Junto a los tiempos y espacios de movilización y protesta social, deberán crearse otros en los que los educadores se formen en la conciencia crítica, en el conocimiento de las pedagogías liberadoras, en los principios de la educación popular; pero de manera sistemática, práctica, teórica, académica, rigurosa, estratégica y consciente, para saldar los vacíos y compromisos de la educación neoliberal con el pueblo, pero sobre todo para formar educadores que sean constructores de sueños, de sociedades libres, de hombres y mujeres críticos.
A esta instrumentación violenta de la reforma para despojar a los maestros de su identidad histórica como forjadores de la patria y convertirlos en reproductores de la escuela-fábrica, proponemos la conceptualización que Paulo Freire elaboró para referirse al maestro como “educador”, es decir, como un sujeto que enseña y aprende a su vez, revestido de conciencia crítica, sentido ético y compromiso colectivo; pero que es también “popular” porque se reconoce como pueblo, como parte de una clase social que no es opresora y por tanto su papel liberador es inherente al de su profesión educativa.
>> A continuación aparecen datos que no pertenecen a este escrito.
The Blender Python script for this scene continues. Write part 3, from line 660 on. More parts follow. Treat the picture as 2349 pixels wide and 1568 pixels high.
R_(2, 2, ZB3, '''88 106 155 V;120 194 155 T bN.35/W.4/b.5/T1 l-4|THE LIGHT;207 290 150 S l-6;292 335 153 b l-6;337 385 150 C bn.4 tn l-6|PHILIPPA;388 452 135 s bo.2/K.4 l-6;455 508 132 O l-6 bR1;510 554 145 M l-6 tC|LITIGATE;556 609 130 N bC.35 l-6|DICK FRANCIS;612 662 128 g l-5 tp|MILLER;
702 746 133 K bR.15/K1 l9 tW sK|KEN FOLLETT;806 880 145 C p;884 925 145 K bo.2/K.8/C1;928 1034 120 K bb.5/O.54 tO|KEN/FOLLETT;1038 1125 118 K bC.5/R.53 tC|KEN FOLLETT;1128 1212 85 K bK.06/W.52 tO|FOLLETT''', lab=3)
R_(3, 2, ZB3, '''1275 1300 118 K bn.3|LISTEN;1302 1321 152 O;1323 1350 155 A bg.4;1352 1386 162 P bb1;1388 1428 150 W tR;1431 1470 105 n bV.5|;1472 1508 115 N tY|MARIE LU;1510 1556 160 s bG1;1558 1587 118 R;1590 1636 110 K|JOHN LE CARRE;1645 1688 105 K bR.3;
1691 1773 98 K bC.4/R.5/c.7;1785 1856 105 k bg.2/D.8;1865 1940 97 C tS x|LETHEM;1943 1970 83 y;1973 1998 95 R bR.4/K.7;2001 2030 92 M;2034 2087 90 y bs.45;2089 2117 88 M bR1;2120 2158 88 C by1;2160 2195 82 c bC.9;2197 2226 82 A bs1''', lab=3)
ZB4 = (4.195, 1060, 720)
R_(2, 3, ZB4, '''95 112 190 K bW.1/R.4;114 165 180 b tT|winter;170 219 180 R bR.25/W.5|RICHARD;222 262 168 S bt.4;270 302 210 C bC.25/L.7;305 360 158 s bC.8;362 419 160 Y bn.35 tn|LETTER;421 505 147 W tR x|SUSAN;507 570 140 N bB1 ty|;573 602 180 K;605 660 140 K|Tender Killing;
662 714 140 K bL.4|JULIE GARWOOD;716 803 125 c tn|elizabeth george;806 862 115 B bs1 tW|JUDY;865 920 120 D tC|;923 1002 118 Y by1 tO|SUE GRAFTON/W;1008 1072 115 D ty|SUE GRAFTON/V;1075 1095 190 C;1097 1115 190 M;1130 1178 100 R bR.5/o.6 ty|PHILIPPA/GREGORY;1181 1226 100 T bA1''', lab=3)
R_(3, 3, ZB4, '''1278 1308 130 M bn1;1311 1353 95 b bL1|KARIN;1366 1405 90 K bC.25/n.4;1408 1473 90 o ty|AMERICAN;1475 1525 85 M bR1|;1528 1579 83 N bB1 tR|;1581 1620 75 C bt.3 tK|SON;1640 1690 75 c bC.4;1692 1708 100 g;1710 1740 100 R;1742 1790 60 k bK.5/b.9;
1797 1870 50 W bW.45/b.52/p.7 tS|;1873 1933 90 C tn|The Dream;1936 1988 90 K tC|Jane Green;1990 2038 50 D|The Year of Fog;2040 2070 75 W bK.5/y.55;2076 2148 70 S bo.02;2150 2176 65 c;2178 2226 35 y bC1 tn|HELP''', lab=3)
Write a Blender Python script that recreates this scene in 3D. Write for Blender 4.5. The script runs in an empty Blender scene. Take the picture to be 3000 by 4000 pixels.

Está claro que los nuevos educadores populares no se harán en la espontaneidad, no existe una conciencia social que surja de la nada, adquirida de modo automático en la experiencia o preconstituida, y que pueda simplemente trasmitirse, tampoco instalarse como un dispositivo desde fuera de cada persona, esto se hace en el diálogo, en el intercambio de experiencias, en la lectura crítica de los textos y contextos, en la reflexión y la práctica. La gran tarea de las maestras y maestros de México es abrir esos canales de diálogo, materializar cada propuesta y desmantelar las bases que dan sustento a la reforma educativa de los empresarios.